Print the entries below in their entirety, exactly as they are written.
**** DATA FOR THIS EXERCISE ****
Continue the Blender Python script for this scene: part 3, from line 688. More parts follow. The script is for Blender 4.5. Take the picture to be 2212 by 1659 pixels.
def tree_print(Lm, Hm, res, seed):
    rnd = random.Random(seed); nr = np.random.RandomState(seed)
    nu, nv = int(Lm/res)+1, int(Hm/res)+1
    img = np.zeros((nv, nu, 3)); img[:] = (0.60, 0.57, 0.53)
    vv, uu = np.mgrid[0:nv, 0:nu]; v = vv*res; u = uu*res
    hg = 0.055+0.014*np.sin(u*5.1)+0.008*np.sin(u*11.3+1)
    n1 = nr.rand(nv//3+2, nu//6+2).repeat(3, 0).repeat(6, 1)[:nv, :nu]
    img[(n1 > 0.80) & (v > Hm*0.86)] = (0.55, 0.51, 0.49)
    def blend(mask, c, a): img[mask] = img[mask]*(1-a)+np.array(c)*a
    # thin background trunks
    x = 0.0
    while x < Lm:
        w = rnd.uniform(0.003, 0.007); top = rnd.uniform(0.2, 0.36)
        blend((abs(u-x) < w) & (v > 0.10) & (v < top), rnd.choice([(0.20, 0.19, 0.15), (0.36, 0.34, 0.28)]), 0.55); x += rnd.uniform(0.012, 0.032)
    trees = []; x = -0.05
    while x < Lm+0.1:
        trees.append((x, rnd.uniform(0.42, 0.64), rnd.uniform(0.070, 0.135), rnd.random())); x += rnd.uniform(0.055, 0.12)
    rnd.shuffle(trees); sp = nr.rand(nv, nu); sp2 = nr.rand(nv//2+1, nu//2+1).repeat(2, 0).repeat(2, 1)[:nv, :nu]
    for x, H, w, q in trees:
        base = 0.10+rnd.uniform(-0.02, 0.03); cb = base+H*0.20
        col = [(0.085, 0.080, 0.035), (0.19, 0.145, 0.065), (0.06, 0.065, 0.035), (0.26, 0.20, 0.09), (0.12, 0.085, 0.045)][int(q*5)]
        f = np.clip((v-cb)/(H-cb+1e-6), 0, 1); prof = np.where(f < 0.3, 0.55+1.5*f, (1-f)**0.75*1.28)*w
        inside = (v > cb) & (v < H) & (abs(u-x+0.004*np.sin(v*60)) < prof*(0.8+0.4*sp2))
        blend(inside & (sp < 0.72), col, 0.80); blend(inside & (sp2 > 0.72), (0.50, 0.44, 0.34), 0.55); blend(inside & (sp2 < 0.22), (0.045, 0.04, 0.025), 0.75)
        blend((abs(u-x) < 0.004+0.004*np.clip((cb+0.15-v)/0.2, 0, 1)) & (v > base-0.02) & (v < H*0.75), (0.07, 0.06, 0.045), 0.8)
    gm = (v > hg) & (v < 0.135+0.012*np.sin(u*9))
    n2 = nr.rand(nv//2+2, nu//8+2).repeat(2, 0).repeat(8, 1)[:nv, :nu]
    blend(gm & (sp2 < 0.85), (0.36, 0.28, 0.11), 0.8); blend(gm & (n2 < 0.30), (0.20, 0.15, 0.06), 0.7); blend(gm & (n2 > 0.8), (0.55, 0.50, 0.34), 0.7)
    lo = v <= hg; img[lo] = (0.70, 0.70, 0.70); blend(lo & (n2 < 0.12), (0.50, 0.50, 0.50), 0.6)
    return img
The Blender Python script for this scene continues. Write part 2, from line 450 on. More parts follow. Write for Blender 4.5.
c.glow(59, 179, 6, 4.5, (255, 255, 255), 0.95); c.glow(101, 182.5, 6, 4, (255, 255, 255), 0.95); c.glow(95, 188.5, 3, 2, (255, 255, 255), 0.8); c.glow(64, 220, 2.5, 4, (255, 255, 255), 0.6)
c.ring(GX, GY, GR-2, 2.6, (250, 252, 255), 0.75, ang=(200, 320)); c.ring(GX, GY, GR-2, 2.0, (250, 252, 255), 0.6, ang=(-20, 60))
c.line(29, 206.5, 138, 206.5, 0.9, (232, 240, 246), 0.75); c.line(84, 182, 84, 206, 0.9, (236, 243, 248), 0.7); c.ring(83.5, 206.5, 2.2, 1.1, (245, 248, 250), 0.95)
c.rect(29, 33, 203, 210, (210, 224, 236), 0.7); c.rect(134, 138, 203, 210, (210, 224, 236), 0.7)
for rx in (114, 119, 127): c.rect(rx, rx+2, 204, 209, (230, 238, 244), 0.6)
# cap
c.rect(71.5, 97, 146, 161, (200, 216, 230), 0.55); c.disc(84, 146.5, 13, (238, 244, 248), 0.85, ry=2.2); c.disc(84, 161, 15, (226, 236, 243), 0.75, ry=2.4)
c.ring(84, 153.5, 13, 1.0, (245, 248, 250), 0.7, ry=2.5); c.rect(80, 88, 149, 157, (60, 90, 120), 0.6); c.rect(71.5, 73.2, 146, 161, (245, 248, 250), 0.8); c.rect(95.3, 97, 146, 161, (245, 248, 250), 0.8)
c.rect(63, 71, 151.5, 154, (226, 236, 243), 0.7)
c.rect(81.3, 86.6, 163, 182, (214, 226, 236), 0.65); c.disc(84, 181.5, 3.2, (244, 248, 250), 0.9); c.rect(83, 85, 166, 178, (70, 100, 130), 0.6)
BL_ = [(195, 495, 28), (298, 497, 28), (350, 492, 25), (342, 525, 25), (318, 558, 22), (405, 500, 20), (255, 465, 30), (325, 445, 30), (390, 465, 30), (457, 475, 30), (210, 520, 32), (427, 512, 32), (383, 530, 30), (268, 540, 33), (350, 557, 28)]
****
## SOLUTION FOR THIS EXERCISE:
Continue the Blender Python script for this scene: part 3, from line 688. More parts follow. The script is for Blender 4.5. Take the picture to be 2212 by 1659 pixels.
def tree_print(Lm, Hm, res, seed):
    rnd = random.Random(seed); nr = np.random.RandomState(seed)
    nu, nv = int(Lm/res)+1, int(Hm/res)+1
    img = np.zeros((nv, nu, 3)); img[:] = (0.60, 0.57, 0.53)
    vv, uu = np.mgrid[0:nv, 0:nu]; v = vv*res; u = uu*res
    hg = 0.055+0.014*np.sin(u*5.1)+0.008*np.sin(u*11.3+1)
    n1 = nr.rand(nv//3+2, nu//6+2).repeat(3, 0).repeat(6, 1)[:nv, :nu]
    img[(n1 > 0.80) & (v > Hm*0.86)] = (0.55, 0.51, 0.49)
    def blend(mask, c, a): img[mask] = img[mask]*(1-a)+np.array(c)*a
    # thin background trunks
    x = 0.0
    while x < Lm:
        w = rnd.uniform(0.003, 0.007); top = rnd.uniform(0.2, 0.36)
        blend((abs(u-x) < w) & (v > 0.10) & (v < top), rnd.choice([(0.20, 0.19, 0.15), (0.36, 0.34, 0.28)]), 0.55); x += rnd.uniform(0.012, 0.032)
    trees = []; x = -0.05
    while x < Lm+0.1:
        trees.append((x, rnd.uniform(0.42, 0.64), rnd.uniform(0.070, 0.135), rnd.random())); x += rnd.uniform(0.055, 0.12)
    rnd.shuffle(trees); sp = nr.rand(nv, nu); sp2 = nr.rand(nv//2+1, nu//2+1).repeat(2, 0).repeat(2, 1)[:nv, :nu]
    for x, H, w, q in trees:
        base = 0.10+rnd.uniform(-0.02, 0.03); cb = base+H*0.20
        col = [(0.085, 0.080, 0.035), (0.19, 0.145, 0.065), (0.06, 0.065, 0.035), (0.26, 0.20, 0.09), (0.12, 0.085, 0.045)][int(q*5)]
        f = np.clip((v-cb)/(H-cb+1e-6), 0, 1); prof = np.where(f < 0.3, 0.55+1.5*f, (1-f)**0.75*1.28)*w
        inside = (v > cb) & (v < H) & (abs(u-x+0.004*np.sin(v*60)) < prof*(0.8+0.4*sp2))
        blend(inside & (sp < 0.72), col, 0.80); blend(inside & (sp2 > 0.72), (0.50, 0.44, 0.34), 0.55); blend(inside & (sp2 < 0.22), (0.045, 0.04, 0.025), 0.75)
        blend((abs(u-x) < 0.004+0.004*np.clip((cb+0.15-v)/0.2, 0, 1)) & (v > base-0.02) & (v < H*0.75), (0.07, 0.06, 0.045), 0.8)
    gm = (v > hg) & (v < 0.135+0.012*np.sin(u*9))
    n2 = nr.rand(nv//2+2, nu//8+2).repeat(2, 0).repeat(8, 1)[:nv, :nu]
    blend(gm & (sp2 < 0.85), (0.36, 0.28, 0.11), 0.8); blend(gm & (n2 < 0.30), (0.20, 0.15, 0.06), 0.7); blend(gm & (n2 > 0.8), (0.55, 0.50, 0.34), 0.7)
    lo = v <= hg; img[lo] = (0.70, 0.70, 0.70); blend(lo & (n2 < 0.12), (0.50, 0.50, 0.50), 0.6)
    return img
The Blender Python script for this scene continues. Write part 2, from line 450 on. More parts follow. Write for Blender 4.5.
c.glow(59, 179, 6, 4.5, (255, 255, 255), 0.95); c.glow(101, 182.5, 6, 4, (255, 255, 255), 0.95); c.glow(95, 188.5, 3, 2, (255, 255, 255), 0.8); c.glow(64, 220, 2.5, 4, (255, 255, 255), 0.6)
c.ring(GX, GY, GR-2, 2.6, (250, 252, 255), 0.75, ang=(200, 320)); c.ring(GX, GY, GR-2, 2.0, (250, 252, 255), 0.6, ang=(-20, 60))
c.line(29, 206.5, 138, 206.5, 0.9, (232, 240, 246), 0.75); c.line(84, 182, 84, 206, 0.9, (236, 243, 248), 0.7); c.ring(83.5, 206.5, 2.2, 1.1, (245, 248, 250), 0.95)
c.rect(29, 33, 203, 210, (210, 224, 236), 0.7); c.rect(134, 138, 203, 210, (210, 224, 236), 0.7)
for rx in (114, 119, 127): c.rect(rx, rx+2, 204, 209, (230, 238, 244), 0.6)
# cap
c.rect(71.5, 97, 146, 161, (200, 216, 230), 0.55); c.disc(84, 146.5, 13, (238, 244, 248), 0.85, ry=2.2); c.disc(84, 161, 15, (226, 236, 243), 0.75, ry=2.4)
c.ring(84, 153.5, 13, 1.0, (245, 248, 250), 0.7, ry=2.5); c.rect(80, 88, 149, 157, (60, 90, 120), 0.6); c.rect(71.5, 73.2, 146, 161, (245, 248, 250), 0.8); c.rect(95.3, 97, 146, 161, (245, 248, 250), 0.8)
c.rect(63, 71, 151.5, 154, (226, 236, 243), 0.7)
c.rect(81.3, 86.6, 163, 182, (214, 226, 236), 0.65); c.disc(84, 181.5, 3.2, (244, 248, 250), 0.9); c.rect(83, 85, 166, 178, (70, 100, 130), 0.6)
BL_ = [(195, 495, 28), (298, 497, 28), (350, 492, 25), (342, 525, 25), (318, 558, 22), (405, 500, 20), (255, 465, 30), (325, 445, 30), (390, 465, 30), (457, 475, 30), (210, 520, 32), (427, 512, 32), (383, 530, 30), (268, 540, 33), (350, 557, 28)]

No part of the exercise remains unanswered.